▶ **WHAT TO WORK ON**:
Only the lines from the start of the material through the line containing "random.seed(7)" are to be extracted, exactly as they appear.

________________________

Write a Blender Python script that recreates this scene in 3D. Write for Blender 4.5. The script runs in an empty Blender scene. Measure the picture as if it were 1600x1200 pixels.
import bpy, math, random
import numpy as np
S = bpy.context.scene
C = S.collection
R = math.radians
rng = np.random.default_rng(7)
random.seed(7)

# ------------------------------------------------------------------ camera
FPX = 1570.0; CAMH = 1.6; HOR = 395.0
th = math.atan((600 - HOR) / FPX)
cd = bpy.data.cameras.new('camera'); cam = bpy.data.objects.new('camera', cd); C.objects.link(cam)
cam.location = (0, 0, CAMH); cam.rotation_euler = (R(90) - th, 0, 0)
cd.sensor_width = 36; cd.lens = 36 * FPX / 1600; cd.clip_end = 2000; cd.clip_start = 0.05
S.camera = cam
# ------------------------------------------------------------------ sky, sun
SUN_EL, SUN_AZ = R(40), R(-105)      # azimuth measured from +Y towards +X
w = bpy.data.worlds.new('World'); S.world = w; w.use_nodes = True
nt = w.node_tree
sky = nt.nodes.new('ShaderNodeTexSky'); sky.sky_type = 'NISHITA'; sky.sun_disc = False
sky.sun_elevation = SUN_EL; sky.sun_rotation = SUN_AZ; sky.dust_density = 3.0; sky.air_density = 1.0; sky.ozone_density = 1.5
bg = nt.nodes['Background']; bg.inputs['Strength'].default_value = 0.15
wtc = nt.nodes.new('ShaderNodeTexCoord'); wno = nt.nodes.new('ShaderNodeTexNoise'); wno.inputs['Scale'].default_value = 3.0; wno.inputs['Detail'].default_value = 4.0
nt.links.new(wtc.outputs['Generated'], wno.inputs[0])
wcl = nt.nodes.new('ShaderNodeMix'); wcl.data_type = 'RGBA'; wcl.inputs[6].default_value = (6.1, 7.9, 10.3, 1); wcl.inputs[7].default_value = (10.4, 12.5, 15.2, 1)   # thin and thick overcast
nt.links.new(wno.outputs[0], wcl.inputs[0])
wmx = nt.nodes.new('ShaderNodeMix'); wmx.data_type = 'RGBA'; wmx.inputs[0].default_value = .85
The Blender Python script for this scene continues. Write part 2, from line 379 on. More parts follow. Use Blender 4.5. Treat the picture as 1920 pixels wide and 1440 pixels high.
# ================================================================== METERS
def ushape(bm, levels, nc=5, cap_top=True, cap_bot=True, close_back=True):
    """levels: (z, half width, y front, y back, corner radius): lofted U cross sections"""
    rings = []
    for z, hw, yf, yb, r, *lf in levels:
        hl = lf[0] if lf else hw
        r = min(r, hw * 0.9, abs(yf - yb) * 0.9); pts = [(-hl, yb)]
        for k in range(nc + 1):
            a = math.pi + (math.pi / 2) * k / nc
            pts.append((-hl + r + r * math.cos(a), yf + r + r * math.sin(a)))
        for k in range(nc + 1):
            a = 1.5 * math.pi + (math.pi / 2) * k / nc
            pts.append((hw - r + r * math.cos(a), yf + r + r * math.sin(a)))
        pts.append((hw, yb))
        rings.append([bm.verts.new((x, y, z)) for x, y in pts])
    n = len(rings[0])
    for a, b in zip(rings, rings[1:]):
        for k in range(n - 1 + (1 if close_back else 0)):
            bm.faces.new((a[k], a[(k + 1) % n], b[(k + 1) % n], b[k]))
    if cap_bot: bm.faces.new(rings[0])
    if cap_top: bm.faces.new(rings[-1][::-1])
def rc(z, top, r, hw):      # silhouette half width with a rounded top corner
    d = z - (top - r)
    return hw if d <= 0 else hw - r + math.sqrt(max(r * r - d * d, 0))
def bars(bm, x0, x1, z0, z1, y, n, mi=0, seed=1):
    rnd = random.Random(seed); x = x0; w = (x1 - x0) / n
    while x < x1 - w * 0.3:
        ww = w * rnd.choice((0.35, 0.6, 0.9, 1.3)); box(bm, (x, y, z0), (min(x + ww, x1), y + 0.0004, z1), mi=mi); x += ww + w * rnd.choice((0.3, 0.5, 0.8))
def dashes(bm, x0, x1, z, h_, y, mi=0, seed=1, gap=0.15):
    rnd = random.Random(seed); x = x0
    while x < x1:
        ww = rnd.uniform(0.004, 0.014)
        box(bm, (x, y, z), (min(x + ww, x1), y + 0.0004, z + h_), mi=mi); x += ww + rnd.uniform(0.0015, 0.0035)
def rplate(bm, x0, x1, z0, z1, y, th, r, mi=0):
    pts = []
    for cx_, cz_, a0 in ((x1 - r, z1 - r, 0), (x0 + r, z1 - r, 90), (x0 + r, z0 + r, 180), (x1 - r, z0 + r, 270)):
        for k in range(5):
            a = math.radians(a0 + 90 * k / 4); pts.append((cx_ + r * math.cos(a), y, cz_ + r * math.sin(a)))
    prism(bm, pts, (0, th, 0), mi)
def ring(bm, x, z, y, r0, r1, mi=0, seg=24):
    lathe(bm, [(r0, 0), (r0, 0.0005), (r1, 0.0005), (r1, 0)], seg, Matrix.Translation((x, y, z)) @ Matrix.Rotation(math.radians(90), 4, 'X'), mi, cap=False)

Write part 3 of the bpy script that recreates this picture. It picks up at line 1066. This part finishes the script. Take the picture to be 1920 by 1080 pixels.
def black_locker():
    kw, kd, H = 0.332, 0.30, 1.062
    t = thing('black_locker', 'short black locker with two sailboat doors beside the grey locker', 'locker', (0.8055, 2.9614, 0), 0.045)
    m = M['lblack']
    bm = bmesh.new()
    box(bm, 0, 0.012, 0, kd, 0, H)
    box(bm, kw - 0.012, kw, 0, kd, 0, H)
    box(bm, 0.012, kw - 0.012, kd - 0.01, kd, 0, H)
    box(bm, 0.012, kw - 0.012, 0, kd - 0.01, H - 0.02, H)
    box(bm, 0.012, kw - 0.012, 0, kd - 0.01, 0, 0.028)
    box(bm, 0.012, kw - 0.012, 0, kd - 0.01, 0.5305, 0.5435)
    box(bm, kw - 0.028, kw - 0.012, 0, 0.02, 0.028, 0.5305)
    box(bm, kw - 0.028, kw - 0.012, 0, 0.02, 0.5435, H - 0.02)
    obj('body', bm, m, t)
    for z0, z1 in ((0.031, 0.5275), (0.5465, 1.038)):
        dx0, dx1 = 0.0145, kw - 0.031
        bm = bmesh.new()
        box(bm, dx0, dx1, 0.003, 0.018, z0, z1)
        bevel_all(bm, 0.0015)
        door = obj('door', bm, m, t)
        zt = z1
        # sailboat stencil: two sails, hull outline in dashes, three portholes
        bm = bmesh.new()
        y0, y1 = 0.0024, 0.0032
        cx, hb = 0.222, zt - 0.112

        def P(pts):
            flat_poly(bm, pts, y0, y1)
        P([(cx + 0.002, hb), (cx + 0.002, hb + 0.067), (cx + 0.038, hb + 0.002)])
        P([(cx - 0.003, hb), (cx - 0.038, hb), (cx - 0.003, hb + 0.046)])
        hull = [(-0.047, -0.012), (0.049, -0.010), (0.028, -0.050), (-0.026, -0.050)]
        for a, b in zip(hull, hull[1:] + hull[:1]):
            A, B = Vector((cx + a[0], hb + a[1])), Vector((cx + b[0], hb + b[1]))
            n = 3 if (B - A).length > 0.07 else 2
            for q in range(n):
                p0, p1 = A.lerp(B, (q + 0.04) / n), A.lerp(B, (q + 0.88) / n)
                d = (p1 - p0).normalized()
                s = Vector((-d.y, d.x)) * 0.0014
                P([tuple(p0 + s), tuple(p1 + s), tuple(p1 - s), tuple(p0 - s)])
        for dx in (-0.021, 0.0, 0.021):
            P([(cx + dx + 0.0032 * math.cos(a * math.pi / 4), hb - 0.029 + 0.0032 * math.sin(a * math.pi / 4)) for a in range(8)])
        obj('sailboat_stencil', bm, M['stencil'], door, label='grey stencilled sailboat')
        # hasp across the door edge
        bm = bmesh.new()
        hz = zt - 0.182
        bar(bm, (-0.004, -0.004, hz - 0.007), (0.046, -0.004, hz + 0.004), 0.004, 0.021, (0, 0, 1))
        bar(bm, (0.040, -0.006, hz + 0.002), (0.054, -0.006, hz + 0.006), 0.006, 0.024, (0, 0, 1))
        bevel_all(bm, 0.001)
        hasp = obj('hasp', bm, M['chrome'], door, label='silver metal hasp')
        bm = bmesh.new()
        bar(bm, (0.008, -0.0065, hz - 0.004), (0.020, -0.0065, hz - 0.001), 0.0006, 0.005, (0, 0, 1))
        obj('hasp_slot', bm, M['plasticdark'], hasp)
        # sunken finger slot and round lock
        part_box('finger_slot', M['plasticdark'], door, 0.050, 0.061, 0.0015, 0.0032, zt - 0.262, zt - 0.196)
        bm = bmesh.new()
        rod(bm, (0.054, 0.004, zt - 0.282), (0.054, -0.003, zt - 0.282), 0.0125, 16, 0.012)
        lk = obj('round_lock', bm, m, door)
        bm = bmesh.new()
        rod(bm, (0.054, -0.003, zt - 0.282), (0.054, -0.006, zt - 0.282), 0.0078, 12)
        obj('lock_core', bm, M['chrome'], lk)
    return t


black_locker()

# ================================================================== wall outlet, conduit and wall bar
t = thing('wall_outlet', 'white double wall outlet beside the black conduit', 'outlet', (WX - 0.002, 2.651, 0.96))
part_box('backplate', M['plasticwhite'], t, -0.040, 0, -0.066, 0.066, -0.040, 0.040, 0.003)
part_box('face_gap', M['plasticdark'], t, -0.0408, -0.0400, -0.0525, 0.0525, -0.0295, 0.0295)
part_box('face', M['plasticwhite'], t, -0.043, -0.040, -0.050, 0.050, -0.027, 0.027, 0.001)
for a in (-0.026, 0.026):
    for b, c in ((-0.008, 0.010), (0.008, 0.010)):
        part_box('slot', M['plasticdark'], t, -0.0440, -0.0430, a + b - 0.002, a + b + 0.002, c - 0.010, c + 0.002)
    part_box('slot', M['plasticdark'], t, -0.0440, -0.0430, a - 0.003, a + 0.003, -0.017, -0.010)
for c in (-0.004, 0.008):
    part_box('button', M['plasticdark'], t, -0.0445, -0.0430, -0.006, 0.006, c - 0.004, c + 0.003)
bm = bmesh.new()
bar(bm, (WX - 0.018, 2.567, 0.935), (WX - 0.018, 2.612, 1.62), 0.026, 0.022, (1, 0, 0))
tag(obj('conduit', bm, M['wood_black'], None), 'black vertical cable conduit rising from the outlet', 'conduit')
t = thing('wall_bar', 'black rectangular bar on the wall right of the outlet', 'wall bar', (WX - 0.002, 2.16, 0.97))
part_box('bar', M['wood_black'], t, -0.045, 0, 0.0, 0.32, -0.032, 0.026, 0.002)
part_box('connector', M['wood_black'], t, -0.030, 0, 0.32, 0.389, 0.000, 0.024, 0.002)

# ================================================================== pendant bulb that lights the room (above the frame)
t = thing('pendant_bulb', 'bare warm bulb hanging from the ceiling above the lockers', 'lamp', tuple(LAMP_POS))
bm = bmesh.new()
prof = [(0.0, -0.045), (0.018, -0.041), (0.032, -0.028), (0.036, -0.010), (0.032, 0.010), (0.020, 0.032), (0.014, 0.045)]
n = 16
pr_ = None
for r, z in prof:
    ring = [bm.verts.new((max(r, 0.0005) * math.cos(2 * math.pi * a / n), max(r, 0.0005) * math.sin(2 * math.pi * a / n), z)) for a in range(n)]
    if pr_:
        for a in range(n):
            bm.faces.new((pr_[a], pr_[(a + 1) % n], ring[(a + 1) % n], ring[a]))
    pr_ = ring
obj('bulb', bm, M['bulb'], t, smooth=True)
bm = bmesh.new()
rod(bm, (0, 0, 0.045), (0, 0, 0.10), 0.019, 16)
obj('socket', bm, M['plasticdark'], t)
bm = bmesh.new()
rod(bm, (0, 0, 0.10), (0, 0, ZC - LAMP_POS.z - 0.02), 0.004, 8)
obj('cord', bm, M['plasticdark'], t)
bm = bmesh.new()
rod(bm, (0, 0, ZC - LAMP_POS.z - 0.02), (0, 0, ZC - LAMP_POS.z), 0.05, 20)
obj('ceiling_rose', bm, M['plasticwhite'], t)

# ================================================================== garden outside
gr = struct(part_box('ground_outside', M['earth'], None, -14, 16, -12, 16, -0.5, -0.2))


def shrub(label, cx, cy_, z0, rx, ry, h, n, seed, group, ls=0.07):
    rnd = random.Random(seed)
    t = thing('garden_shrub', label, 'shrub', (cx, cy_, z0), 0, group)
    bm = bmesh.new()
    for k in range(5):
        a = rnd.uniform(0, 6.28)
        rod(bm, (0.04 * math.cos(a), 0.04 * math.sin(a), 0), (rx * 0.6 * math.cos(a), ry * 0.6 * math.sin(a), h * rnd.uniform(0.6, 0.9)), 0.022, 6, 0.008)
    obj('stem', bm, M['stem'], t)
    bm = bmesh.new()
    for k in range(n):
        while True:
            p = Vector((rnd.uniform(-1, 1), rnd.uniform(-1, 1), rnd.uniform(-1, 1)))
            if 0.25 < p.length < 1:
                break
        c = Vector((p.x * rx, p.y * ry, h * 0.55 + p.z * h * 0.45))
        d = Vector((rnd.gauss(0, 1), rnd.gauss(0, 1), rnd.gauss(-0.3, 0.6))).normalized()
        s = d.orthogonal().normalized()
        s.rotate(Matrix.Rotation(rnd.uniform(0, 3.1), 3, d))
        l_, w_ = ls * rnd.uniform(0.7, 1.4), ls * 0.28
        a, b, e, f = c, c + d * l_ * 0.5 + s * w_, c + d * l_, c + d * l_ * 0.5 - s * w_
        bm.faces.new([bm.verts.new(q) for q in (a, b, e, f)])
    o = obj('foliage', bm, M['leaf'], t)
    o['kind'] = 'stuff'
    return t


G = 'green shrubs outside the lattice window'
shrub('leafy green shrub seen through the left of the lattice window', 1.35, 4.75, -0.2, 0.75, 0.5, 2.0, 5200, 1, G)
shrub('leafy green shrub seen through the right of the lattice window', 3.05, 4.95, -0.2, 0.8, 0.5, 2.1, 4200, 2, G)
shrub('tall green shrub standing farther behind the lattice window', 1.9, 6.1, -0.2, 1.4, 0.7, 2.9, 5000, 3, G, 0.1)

________________________

▶ **ANSWER TO THE TASK**:
Write a Blender Python script that recreates this scene in 3D. Write for Blender 4.5. The script runs in an empty Blender scene. Measure the picture as if it were 1600x1200 pixels.
import bpy, math, random
import numpy as np
S = bpy.context.scene
C = S.collection
R = math.radians
rng = np.random.default_rng(7)
random.seed(7)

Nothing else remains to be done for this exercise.